[18] Miracle Fortress, ‘Let Me Be The 1’

miracle-fortress-1-2014

“As it goes on, it gets better,” says Junior 2. “It’s nice, but it’s not doing much,” adds Junior. In their slightly disengaged style, both statements are spot-on in multiple ways.

‘Let Me Be The 1’ does build, from choppy shoved synths to easy nu-soul garage, passing through perfect pop and jazzy byways, until it gets somewhere that feels like it really matters; until you’re pleading alongside Graham Van Pelt who, even on his knees, has found some kind of euphoric high.

This Canadian one-man band (usually, anyway) is nice, but he doesn’t do much – not in cold, brittle commercial terms.

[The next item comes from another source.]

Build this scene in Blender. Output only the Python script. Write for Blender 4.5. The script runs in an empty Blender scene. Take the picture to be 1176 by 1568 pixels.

Miracle Fortress’s debut album Five Roses was just about the best thing to happen in 2007, a near-dipless flow of warm, gorgeously harmonised classic pop that was followed too long after by Was I The Wave?, more of the same with the odd electronic gurgle to make it a little more 2011. This year Van Pelt’s just releasing singles that pack in everything he’s learned. He’s still not doing much, but it’s all so nice.

So listen up, everyone. If he’s not going to be the 1, let him be a 1 for a short while at least.

Miracle Fortress, ‘Miscalculations’

Miracle Fortress

In Rainbows and Sound Of Silver were all well and good, but the best album of 2007 was, of course, Miracle Fortress’s Five Roses. The Canadian Prince Rogers Nelson – as no one has called him until now – Graham Van Pelt did it all himself, lovingly concocting a modern Beach Boys album set to shimmering bucolia (you know what I mean, sounds like a heat-hazed summer meadow) with, improbably, a devastating hook in every song. It was almost too perfect to sell. So it didn’t.

Four long years later, only endured by playing Five Roses at least once a week, Van Pelt is back with a new album Was I The Wave? that looks set to make a mockery of Adele’s chart feats. It’s a rather more electronic affair that I’ll be reviewing for millions of pounds in the next day or so, and ‘Miscalculations’ is the killer single. Actually, ‘Raw Spectacle”s the single – or “free download”, to give it its accurate title – but Van Pelt should see sense soon enough. You see, it had Junior doing a spontaneous hula dance which, as we’ve seen over the last five years, is the interpretive equivalent of holding up a card marked ‘Hit’. And about as successful as Jukebox Jury predictions ever were too. Hit!